Monday, May 5, 2014

Broncho "It's On" on CQ Records


Sometimes all it takes is the strength of a single song that can have you looking for a full length before it's even over. "It's On" from Broncho on CQ Records is that song you can spend all night playing on repeat, never even making it to the B-Side, the layers slowly revealing themselves. There's a cool, dorkyness to the way the vocals unfold about bellbottoms and cocktails, none of it should sound as good as it does. I don't know exactly what he's even talking about sometimes, but that's my fault I'm sure of it. The title lyric becomes a crazy anthem about making something happen out of three chords. A perfect two and a half minutes. On A-Side's "It's On" sticks count off to heavily gated power guitar, one of those loose riffs combined with a stutter rhythm - there's no way this isn't going to get you. When Ryan comes in with that nasally vocal wading in a shallow echo it immediately becomes an update on the Feelies or The Embarrassment. Between his verses the rhythm doubles up with vocals about going to LA and having Manhattans, pulling off his burden of cool like Matty from the Soft Pack. They repeatedly let things breathe, allowing for space in this, crafting a song that drives itself. I think CQ should be coming out with another full length from these guys soon? If you try to bum me out - it's on. A track made for the A-Side, this is why the format exists, you're going to want to hear this right away, that's all there is to it. B-Side I love you but there's no way you're better than this.

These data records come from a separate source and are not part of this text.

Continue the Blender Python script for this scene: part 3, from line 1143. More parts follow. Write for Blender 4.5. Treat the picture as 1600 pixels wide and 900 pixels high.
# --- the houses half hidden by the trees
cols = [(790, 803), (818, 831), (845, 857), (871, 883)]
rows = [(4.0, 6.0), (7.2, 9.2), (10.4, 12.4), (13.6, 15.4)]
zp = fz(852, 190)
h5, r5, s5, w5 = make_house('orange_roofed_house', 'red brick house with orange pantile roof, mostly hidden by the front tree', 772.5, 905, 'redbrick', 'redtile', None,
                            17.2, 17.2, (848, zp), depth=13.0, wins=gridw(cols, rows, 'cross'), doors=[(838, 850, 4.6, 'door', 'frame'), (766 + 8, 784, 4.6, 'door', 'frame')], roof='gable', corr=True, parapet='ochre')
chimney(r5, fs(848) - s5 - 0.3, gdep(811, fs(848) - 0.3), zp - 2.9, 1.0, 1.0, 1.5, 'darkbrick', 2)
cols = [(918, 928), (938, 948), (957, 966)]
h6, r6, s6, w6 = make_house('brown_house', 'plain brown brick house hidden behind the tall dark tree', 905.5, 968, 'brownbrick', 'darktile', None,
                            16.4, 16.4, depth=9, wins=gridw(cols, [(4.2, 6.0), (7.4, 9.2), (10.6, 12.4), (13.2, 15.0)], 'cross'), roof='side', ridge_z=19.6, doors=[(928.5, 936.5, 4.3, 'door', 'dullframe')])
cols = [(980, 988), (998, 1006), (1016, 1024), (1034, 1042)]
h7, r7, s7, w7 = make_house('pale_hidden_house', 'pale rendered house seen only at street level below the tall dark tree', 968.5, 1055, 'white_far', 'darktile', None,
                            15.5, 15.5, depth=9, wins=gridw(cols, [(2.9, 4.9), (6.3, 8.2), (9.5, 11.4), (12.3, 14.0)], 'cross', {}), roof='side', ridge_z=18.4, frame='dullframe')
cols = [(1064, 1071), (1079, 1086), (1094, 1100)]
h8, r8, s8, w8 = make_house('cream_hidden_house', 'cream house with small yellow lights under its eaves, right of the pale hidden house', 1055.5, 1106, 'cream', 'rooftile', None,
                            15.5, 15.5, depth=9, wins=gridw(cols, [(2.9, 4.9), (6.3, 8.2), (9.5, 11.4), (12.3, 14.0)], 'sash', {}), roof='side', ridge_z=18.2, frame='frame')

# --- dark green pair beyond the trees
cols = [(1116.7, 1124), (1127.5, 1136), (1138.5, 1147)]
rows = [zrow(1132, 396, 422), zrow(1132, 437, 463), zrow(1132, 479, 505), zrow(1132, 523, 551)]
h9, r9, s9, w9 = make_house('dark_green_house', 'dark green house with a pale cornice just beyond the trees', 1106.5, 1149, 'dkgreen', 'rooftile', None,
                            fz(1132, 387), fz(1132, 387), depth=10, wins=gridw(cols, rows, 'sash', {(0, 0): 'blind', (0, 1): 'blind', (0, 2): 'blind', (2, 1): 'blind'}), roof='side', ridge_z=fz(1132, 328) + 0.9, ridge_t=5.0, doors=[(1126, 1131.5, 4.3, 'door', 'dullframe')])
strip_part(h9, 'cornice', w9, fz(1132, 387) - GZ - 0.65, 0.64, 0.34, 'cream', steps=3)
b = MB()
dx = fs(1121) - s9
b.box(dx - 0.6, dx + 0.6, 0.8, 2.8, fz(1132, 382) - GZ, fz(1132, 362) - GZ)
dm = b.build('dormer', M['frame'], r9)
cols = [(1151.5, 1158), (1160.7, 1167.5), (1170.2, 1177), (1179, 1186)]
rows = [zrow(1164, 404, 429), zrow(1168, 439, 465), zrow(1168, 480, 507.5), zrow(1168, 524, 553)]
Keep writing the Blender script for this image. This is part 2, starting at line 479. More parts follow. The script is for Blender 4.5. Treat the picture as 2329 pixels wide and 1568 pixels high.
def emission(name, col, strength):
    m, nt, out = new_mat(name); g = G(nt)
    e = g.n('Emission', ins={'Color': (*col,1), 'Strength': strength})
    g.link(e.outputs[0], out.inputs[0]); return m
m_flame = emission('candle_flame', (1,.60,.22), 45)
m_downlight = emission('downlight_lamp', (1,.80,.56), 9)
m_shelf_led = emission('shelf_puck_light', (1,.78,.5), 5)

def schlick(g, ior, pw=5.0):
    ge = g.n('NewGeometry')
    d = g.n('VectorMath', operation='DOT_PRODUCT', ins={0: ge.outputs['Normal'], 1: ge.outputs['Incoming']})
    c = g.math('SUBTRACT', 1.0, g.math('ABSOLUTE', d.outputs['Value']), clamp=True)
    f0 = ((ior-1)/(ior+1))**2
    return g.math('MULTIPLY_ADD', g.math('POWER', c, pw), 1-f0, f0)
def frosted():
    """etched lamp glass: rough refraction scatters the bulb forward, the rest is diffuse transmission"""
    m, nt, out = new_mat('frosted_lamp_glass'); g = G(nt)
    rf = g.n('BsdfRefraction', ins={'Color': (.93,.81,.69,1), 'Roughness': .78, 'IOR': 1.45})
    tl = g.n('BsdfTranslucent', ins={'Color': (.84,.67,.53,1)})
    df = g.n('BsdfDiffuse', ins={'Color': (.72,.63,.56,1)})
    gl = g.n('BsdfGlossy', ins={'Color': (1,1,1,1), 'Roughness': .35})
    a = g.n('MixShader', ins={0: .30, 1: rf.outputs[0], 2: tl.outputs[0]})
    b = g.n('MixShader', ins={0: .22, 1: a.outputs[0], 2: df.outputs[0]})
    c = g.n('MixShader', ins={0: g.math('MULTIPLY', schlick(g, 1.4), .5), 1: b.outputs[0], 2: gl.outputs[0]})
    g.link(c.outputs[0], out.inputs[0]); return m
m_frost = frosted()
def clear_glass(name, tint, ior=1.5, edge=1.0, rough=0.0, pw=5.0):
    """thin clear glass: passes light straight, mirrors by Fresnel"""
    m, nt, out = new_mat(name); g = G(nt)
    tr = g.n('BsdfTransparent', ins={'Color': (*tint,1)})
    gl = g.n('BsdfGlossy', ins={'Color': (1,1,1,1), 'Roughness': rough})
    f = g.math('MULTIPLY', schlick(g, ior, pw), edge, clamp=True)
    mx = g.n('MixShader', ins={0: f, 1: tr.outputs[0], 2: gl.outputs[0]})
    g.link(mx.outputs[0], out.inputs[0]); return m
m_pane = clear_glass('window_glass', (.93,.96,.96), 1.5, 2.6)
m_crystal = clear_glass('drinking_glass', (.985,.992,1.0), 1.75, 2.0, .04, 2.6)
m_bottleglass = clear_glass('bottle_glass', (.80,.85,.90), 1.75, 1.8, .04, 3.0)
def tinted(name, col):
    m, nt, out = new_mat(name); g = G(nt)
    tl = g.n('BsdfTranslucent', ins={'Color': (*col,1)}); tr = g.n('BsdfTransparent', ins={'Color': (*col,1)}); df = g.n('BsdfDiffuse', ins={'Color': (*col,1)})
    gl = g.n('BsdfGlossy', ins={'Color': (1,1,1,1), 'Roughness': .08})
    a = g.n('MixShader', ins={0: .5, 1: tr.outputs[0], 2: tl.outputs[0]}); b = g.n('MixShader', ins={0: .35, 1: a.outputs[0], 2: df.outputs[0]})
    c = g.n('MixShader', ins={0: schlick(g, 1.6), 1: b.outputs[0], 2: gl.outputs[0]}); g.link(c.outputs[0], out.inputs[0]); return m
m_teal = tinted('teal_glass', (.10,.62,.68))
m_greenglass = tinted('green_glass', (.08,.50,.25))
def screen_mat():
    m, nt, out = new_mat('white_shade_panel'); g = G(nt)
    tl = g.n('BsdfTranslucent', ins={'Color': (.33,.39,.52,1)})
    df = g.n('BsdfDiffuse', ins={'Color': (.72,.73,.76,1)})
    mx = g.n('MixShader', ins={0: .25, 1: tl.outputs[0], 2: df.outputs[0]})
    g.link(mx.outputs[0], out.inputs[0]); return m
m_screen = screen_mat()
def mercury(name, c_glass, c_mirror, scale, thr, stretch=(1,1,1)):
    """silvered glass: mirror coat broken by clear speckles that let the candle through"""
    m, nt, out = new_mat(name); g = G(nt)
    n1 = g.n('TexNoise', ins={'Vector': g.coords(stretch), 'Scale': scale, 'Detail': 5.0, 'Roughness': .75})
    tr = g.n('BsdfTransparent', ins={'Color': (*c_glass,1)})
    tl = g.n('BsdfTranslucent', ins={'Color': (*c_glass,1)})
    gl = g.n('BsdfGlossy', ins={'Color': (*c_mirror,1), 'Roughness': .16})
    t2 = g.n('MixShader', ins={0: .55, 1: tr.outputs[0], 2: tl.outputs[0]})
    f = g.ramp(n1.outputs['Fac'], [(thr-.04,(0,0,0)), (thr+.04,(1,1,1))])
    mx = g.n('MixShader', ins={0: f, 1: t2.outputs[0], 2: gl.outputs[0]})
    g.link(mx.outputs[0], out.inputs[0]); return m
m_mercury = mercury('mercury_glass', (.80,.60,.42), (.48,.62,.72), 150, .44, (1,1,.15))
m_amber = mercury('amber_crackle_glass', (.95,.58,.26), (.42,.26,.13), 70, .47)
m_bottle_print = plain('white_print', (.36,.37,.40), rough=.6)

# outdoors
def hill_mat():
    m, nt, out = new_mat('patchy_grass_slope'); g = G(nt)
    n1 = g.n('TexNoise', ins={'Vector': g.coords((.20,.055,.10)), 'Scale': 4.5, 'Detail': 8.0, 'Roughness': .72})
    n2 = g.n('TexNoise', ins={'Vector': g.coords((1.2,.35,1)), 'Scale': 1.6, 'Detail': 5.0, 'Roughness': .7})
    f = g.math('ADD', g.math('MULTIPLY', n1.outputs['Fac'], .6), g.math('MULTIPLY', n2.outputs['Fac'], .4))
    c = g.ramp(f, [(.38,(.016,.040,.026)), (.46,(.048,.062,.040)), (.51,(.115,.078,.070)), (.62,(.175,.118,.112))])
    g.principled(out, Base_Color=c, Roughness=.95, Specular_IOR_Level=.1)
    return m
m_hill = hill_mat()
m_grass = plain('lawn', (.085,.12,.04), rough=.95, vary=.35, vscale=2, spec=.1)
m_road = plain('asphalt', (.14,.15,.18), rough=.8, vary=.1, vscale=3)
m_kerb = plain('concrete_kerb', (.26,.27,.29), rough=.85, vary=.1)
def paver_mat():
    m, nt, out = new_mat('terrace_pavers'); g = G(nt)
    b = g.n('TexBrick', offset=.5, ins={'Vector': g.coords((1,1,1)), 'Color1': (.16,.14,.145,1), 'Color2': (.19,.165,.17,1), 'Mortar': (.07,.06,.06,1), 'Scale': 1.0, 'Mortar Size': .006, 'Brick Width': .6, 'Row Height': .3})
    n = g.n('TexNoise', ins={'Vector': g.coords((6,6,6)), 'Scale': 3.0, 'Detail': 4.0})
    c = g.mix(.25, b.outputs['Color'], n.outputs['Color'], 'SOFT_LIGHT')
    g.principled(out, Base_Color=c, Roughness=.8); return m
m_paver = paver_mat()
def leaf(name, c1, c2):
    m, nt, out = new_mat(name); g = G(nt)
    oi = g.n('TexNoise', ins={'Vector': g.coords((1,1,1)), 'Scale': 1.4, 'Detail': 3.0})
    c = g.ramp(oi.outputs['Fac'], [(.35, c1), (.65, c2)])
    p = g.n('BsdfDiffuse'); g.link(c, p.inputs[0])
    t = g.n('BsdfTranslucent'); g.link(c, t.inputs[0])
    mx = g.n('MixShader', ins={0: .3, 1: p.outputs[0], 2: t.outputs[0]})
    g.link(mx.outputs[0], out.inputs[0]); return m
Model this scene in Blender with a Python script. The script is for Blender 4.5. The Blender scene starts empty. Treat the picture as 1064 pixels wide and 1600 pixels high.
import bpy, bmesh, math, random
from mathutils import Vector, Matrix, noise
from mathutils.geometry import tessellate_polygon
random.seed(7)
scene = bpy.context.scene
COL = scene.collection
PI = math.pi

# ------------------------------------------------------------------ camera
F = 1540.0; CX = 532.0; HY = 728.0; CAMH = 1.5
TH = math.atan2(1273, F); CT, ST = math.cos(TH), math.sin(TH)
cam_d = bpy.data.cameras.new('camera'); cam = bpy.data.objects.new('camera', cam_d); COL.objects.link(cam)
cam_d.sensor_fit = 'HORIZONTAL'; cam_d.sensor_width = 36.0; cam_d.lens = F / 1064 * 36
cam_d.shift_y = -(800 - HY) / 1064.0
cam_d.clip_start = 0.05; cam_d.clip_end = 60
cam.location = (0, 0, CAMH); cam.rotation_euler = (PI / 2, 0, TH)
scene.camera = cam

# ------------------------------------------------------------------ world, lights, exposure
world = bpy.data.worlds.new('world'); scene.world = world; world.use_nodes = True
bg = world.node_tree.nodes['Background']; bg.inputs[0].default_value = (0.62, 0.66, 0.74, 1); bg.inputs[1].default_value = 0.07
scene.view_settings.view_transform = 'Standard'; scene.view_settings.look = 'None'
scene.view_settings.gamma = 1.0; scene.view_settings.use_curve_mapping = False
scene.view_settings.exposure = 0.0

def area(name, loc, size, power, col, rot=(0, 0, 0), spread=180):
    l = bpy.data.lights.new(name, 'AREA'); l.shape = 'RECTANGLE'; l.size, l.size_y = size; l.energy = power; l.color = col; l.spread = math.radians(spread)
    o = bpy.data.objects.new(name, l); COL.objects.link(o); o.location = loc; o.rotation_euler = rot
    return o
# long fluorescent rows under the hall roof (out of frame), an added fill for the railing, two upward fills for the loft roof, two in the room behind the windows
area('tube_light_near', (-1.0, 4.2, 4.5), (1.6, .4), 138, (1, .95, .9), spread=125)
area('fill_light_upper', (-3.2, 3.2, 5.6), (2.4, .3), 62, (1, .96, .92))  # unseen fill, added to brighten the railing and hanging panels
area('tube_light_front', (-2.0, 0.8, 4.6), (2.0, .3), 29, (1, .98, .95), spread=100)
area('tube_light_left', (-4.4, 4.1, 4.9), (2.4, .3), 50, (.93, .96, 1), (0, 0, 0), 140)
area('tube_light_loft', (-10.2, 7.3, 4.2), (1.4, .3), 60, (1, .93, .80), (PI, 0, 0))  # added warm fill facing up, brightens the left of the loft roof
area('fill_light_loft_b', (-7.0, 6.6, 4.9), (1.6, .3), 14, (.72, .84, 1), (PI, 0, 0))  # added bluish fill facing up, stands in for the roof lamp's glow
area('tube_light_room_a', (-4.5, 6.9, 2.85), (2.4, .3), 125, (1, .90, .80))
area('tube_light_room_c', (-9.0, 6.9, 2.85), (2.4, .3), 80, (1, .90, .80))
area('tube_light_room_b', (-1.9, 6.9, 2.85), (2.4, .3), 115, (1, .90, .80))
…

B-Side "Kurt" takes things into a steadier rhythm with anther great depth of echo, not that far back but not human, a sexy robot that keeps shifting turning metallic. Ryan works his weird seductive sound, the guitars cutting a wide pop path with a smooth psych rock sound. Multiple hazy vocals swirling around this instrumentation that isn't psych after all, the guitars are tight, the drums perfectly mic'd. Eventually the giuitar has a weird mental breakdown between verses but it's the vocals that take this into an undefinable place. This slap of the reverb sheets for extra thunderous hits of off kilter rhythm keeps this skittering - almost toppling over, just a hair off the beat, and his incessant na na / na na against the bass line. These two tracks are have completely proved they've got this concise junk pop song down and I want a new full length of this experimental hyper stuff. God dammit it's great.

Pick this up from CQ Records. It's On alright.